Requirements: Give only the number of lines that hold the word "high".
##### Available data
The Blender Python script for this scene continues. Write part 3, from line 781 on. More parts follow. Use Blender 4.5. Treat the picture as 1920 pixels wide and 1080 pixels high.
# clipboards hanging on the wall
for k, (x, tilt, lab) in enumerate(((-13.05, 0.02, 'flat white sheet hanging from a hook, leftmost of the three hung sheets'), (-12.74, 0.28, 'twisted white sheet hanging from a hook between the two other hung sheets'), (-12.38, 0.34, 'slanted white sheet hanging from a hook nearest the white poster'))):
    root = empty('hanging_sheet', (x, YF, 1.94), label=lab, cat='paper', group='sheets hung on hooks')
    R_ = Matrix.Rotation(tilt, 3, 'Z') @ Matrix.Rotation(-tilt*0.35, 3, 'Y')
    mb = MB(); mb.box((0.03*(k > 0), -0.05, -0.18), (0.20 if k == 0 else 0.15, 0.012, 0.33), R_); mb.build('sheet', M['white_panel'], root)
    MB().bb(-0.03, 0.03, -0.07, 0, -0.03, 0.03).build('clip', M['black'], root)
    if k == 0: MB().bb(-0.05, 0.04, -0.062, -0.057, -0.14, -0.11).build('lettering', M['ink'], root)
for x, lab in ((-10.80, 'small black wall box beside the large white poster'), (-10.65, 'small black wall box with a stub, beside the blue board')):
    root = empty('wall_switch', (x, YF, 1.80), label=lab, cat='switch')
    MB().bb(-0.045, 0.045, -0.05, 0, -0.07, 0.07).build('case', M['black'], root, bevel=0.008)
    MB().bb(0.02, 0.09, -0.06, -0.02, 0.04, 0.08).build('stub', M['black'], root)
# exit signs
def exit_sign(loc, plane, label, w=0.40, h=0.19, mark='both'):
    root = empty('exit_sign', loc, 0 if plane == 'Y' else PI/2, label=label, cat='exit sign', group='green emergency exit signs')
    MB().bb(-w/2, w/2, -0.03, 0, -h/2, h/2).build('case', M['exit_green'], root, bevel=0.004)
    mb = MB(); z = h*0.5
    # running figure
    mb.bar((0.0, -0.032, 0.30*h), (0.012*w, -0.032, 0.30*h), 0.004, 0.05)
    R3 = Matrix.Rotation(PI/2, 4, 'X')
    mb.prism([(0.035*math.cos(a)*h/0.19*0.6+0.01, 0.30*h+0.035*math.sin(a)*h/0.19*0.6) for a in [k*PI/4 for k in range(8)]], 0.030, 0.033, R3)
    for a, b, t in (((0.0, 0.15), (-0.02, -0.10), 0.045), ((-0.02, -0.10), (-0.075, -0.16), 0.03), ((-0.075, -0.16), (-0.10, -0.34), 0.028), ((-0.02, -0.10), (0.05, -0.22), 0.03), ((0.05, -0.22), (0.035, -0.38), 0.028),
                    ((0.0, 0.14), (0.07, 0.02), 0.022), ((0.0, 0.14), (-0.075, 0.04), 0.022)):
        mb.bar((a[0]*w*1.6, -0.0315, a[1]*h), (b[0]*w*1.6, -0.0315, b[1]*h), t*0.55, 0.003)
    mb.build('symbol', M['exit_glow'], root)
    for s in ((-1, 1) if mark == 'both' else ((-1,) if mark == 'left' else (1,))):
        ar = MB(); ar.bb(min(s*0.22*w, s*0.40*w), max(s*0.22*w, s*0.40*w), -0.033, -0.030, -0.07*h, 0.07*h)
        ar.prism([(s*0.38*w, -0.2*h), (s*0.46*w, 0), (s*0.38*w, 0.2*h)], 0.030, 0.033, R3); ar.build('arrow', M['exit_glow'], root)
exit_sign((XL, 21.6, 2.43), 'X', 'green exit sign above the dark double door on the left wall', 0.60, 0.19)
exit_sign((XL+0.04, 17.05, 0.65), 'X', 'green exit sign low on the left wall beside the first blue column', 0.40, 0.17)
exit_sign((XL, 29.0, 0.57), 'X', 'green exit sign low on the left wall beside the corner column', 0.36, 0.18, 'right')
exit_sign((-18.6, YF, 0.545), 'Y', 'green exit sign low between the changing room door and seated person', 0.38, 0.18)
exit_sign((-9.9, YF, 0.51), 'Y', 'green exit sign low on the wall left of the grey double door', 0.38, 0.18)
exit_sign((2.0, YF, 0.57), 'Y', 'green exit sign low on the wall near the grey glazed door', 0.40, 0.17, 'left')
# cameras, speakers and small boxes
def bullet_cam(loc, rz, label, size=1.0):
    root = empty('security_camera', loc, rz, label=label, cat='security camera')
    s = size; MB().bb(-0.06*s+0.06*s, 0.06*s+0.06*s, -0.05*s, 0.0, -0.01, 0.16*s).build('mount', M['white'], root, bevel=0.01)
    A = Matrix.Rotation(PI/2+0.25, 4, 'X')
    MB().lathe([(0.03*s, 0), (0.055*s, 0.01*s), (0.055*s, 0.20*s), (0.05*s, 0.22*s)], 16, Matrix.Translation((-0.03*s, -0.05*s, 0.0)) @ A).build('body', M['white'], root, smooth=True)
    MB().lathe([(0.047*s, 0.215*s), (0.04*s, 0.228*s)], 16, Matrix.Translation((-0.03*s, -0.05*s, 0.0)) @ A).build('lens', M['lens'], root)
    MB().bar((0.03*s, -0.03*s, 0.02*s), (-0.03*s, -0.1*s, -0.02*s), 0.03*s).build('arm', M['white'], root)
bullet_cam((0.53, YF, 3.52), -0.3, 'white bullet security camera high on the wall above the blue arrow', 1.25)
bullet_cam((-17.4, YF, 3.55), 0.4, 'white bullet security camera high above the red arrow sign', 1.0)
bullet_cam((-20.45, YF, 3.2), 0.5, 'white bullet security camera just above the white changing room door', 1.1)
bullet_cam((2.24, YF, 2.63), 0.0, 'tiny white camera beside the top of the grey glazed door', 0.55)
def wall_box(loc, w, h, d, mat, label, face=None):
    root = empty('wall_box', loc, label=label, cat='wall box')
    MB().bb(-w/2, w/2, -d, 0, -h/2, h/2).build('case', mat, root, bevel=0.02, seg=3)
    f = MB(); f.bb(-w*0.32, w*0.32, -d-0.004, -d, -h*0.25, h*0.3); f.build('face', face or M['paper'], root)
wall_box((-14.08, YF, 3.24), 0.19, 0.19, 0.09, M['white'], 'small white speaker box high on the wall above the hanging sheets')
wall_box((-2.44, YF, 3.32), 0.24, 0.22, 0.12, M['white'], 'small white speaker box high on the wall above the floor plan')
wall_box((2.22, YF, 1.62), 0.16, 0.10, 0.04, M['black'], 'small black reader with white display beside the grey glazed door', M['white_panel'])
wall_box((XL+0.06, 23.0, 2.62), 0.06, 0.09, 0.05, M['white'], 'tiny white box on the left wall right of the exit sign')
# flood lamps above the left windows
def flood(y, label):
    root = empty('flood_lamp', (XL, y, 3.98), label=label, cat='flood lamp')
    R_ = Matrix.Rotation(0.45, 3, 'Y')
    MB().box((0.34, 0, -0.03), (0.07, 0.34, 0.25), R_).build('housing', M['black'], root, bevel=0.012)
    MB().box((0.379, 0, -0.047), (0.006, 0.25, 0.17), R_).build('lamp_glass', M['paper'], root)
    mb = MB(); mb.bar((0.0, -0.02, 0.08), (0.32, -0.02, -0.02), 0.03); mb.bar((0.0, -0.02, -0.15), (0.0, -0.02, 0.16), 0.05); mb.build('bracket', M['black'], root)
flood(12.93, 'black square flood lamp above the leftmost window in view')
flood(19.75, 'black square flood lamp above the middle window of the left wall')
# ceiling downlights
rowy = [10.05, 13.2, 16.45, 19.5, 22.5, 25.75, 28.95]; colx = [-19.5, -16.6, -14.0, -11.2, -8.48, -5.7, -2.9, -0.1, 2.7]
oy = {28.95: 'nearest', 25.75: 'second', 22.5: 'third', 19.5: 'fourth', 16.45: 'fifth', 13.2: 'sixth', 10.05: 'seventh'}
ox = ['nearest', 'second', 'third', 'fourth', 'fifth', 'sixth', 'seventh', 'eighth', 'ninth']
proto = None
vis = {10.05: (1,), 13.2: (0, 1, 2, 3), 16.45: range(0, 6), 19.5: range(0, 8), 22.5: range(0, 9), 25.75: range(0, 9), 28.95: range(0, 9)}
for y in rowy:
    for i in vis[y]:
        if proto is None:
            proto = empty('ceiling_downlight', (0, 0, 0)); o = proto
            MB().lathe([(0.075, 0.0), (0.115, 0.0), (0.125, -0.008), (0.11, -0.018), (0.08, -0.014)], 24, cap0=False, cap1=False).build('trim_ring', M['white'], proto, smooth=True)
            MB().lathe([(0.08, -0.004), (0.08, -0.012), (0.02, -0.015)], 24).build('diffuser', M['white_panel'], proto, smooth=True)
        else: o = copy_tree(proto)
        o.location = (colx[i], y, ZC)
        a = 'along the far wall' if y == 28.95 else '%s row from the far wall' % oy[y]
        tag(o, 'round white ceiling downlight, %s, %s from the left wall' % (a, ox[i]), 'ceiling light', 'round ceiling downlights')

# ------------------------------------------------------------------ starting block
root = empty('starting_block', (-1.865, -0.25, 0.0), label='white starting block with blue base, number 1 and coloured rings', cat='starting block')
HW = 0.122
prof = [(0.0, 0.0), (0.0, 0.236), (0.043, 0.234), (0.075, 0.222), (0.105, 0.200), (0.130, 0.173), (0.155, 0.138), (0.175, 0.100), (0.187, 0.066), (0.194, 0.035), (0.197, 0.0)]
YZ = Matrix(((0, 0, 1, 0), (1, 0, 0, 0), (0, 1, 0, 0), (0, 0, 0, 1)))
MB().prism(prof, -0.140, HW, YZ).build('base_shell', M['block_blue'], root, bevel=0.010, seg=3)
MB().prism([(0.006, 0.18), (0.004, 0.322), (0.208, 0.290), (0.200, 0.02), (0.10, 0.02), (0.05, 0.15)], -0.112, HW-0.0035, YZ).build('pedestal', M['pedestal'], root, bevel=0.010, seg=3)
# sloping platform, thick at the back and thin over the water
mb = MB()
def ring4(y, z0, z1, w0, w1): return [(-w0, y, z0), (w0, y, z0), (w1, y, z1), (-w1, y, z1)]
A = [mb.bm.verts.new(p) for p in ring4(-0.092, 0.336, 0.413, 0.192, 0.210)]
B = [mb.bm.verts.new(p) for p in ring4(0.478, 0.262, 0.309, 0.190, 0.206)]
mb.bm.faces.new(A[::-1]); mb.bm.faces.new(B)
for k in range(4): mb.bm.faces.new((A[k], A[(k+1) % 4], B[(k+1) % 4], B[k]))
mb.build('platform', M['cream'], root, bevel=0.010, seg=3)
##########
In response: 5